I haven’t
written anything here for ages, so this is a quick catch up.
I have just
returned from my yearly fortnight in Scarborough sluicing out student property
between lets. Brenda Durham –small, kind,
cheerful and packs a mean cleaning punch - came with me.
For which I’m very grateful.
In between
sluicing we walked, ate curries and fish and chips and discovered real
ale. I’ve always been a wine woman but
now wish you could get Copper Dragon Golden Pippin in France. The Golden Pippin pub – the Leeds Arms had a
report on the wall of how a Victorian landlord of the pub had had acid thrown
at him by a vengeful lover. She was
heard to say, “Take that, you blighter,” as she did it.
There were also various modern warnings and
instructions scattered about - possibly influenced by the acid thrower’s spirit
- warnings to blighters everywhere.
Scarborough
is still an eccentric place. There’s band
music most days in the open air by the Spa.
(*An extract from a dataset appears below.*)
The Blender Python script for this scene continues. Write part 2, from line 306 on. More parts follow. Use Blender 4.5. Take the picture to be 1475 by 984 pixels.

Pensioners pay to sit in deck chairs and listen. I don’t understand where all these people are
coming from. They must have been
relatively young in the 60s!
I too am a
pensioner but have no wish to sit in a
deckchair by Scarborough Spa. A friend
of mine once tried to sit in a deck chair out of season when he thought there
was nothing going on. A man came up to
him and said, “It’s 50p if you want the organ to start”. What’s to say?
One
afternoon we took a trip a few miles up the coast to Ravenscar. George III was kept at Raven Hall in his mad
periods by a doctor who had written permission to beat the king if he gave
trouble, or behaved like a blighter.
Raven Hall is now a hotel and we sat with tea and cake and gaped at the
view.
It’s good to
be back home, though, and the dog is ecstatic to be taking long walks out
again. And the countryside is still beautiful.
Even though
some of their foreign product names are a trifle eccentric.
I may buy these as
Christmas gifts for friends. "Take that, you blighters," I will say.